Le « principe spirituel » qui constitue une nation, selon Renan, s’alimente simultanément dans le passé et dans le présent : « Avoir fait de grandes choses ensemble, vouloir en faire encore », c’est ce qui établit la continuité d’un peuple, résumée dans cet « hymne abrégé de toute patrie » qu’il attribue aux Spartiates : « Nous sommes ce que vous fûtes ; nous serons ce que vous êtes. » Faire nation repose donc sur un héritage historique, fait de gloire et de souffrances – « La souffrance en commun unit plus que la joie […] les deuils valent mieux que les triomphes » –, ainsi que ce fameux « plébiscite de tous les jours », cette volonté de continuer à vivre ensemble, auquel nombre de commentateurs s’arrêtent souvent en oubliant la composante historique, fondatrice. Ou, s’ils mentionnent l’histoire, en omettant que le philosophe breton souligne que « l’essence d’une nation est que tous les individus aient beaucoup de choses en commun, et aussi que tous aient oublié bien des choses ». Il redoute ainsi les progrès de la connaissance historique, ou plutôt ce que nous appellerions la résurgence des « mémoires ».
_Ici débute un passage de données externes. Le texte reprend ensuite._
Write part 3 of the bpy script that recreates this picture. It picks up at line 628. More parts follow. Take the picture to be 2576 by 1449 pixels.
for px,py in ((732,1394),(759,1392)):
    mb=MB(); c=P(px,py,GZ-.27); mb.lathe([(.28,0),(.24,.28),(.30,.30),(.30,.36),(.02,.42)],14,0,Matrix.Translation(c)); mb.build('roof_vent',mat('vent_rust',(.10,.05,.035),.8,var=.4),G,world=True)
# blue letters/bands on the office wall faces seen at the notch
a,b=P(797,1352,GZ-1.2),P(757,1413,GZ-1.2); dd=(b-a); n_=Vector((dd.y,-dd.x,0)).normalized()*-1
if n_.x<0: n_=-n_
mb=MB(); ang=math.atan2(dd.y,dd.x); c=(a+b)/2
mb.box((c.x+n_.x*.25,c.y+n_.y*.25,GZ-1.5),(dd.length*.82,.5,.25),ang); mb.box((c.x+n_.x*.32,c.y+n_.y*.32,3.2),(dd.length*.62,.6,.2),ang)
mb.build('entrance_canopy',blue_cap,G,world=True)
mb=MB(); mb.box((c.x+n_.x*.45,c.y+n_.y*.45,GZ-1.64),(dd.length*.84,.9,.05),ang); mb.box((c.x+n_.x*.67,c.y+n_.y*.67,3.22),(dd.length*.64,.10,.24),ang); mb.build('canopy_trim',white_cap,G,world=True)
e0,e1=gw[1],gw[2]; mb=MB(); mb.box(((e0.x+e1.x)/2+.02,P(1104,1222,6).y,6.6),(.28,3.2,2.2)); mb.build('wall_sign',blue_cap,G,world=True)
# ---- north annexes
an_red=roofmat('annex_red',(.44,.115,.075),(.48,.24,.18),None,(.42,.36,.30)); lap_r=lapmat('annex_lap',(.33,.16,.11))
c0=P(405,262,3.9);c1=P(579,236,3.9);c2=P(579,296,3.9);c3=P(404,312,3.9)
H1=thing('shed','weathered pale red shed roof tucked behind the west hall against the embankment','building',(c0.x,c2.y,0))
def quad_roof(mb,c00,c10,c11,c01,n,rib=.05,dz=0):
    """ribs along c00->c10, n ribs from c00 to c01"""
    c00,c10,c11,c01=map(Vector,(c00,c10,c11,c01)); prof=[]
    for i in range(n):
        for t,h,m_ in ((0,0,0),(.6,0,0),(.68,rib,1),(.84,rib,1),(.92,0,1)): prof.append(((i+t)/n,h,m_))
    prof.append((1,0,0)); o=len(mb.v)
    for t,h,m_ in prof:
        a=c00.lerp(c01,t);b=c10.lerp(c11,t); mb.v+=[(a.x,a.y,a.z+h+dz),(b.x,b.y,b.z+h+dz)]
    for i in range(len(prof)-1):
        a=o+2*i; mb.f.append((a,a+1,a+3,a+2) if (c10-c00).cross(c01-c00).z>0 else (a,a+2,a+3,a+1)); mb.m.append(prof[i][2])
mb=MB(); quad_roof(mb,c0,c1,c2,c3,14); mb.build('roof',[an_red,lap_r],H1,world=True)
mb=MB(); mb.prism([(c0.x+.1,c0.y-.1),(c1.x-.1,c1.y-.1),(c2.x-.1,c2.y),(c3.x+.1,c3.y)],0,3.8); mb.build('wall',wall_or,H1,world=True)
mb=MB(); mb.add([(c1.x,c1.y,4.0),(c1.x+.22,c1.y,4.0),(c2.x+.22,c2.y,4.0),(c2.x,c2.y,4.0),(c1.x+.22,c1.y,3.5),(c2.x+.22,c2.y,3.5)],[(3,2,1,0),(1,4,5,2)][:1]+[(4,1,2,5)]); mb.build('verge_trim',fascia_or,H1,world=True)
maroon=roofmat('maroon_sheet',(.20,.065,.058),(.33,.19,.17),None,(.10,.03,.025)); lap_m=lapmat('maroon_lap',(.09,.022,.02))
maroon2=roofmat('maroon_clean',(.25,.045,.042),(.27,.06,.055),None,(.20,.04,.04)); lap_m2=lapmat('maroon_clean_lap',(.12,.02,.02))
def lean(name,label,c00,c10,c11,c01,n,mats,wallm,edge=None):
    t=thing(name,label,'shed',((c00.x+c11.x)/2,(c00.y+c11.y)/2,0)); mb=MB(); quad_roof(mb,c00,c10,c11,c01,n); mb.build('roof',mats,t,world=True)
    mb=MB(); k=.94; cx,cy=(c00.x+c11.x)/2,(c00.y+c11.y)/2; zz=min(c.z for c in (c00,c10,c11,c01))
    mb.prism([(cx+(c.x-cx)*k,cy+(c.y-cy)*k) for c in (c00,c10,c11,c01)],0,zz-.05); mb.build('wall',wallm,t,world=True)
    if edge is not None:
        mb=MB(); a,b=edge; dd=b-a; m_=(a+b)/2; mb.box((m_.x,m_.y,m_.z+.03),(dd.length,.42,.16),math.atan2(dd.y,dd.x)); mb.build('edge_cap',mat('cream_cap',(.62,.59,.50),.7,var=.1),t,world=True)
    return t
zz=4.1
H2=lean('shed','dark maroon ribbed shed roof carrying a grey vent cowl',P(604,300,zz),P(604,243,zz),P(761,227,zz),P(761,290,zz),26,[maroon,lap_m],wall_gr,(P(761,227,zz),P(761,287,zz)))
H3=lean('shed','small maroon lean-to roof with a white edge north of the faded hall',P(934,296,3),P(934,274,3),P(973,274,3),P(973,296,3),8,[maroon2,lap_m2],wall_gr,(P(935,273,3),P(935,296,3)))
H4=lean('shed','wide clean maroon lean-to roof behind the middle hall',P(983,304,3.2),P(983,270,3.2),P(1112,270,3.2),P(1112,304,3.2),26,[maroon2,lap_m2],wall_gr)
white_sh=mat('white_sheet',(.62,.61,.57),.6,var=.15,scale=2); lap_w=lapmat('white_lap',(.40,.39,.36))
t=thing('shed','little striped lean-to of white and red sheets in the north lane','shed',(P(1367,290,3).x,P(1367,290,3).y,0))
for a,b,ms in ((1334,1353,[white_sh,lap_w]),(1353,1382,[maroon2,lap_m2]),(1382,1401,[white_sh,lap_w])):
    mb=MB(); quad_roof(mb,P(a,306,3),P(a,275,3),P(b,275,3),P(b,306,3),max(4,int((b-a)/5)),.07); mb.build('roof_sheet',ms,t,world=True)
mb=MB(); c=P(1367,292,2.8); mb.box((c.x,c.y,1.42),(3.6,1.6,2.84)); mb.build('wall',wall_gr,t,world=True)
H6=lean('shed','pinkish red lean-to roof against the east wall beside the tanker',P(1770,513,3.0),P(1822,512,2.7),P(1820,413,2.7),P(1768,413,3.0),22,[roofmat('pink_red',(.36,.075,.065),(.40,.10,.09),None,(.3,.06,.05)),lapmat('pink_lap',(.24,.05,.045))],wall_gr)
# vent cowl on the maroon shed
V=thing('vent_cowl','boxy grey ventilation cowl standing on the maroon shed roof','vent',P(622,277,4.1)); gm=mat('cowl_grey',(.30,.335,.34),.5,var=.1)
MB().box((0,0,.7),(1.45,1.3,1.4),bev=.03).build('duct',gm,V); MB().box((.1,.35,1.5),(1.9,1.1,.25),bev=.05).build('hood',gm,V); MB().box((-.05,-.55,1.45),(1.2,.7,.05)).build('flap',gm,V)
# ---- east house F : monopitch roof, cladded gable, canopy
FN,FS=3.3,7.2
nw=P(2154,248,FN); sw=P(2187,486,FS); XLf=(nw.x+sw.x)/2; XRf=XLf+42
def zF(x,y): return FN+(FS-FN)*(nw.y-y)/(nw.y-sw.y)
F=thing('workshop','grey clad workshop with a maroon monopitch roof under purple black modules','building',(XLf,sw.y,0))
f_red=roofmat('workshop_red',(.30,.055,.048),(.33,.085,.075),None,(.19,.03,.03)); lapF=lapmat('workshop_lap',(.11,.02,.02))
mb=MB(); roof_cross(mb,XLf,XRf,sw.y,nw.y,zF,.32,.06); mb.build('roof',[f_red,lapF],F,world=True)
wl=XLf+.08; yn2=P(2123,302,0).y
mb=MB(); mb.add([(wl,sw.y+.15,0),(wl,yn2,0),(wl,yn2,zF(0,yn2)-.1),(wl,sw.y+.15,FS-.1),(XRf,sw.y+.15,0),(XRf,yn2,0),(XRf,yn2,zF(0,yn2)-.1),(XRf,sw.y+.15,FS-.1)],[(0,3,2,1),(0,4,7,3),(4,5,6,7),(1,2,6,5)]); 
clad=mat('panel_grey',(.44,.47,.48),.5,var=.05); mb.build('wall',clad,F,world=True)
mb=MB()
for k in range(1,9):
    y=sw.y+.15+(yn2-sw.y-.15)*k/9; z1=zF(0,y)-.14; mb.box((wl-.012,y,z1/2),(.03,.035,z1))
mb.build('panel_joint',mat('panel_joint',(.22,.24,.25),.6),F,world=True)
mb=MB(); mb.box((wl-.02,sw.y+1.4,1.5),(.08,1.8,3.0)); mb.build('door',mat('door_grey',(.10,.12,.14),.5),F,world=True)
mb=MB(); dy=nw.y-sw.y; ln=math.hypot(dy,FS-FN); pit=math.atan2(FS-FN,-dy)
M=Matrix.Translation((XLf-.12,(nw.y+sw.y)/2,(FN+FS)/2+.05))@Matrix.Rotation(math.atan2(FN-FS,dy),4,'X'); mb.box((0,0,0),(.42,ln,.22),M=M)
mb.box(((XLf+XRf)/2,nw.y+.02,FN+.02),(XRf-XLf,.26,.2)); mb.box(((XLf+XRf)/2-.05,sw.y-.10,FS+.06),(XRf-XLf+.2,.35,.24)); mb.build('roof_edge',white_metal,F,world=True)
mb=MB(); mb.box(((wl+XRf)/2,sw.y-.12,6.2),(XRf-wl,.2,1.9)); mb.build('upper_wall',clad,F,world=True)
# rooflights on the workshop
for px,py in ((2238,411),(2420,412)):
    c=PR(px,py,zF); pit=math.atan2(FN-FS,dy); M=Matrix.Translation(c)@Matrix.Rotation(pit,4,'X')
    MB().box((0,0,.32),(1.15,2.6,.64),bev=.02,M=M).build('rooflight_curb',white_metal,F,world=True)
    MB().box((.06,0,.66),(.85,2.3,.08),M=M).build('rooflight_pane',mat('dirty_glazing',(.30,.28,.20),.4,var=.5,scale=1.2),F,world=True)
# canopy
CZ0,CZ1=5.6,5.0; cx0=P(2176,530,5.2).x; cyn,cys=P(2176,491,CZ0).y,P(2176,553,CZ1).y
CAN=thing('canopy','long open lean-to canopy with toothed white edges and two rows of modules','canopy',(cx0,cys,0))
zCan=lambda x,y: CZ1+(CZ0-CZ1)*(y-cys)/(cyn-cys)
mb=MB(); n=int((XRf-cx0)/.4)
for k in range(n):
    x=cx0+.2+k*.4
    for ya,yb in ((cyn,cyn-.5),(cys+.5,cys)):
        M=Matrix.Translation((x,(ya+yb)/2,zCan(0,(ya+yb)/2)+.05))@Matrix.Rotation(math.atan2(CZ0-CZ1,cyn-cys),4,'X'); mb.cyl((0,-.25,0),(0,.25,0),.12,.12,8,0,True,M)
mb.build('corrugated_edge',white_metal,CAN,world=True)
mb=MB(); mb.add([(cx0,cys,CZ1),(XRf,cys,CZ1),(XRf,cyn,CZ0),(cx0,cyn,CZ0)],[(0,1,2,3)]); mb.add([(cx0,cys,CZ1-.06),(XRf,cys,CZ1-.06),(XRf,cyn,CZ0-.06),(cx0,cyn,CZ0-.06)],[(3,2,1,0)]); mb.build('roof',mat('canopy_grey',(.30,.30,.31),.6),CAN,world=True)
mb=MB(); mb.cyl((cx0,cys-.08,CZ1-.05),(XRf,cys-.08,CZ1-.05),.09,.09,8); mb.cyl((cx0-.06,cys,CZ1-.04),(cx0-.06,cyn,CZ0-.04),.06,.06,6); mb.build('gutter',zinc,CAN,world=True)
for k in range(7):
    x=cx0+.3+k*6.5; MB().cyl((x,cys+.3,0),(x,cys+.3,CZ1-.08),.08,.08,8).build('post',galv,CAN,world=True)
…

La « redécouverte » des épisodes douloureux qui ont marqué la réunion de peuples d’abord séparés et souvent ennemis – la conquête du Midi par le roi de France au XIIIe siècle, par exemple – ne peut, selon Renan, qu’entretenir les divisions et l’orientation victimaire des mémoires « oubliées » ou « occultées » est un incontestable dissolvant du lien national.
Renan n’écarte d’ailleurs pas l’hypothèse d’une dilution des nations, qu’il voit potentiellement remplacées par la « confédération européenne », mais ce ne sera pas, pour lui, dans son siècle. Peut-être dans le nôtre, volontiers contempteur du « roman national » ?
¹Voir Conflits n° 38, mars-avril 2022.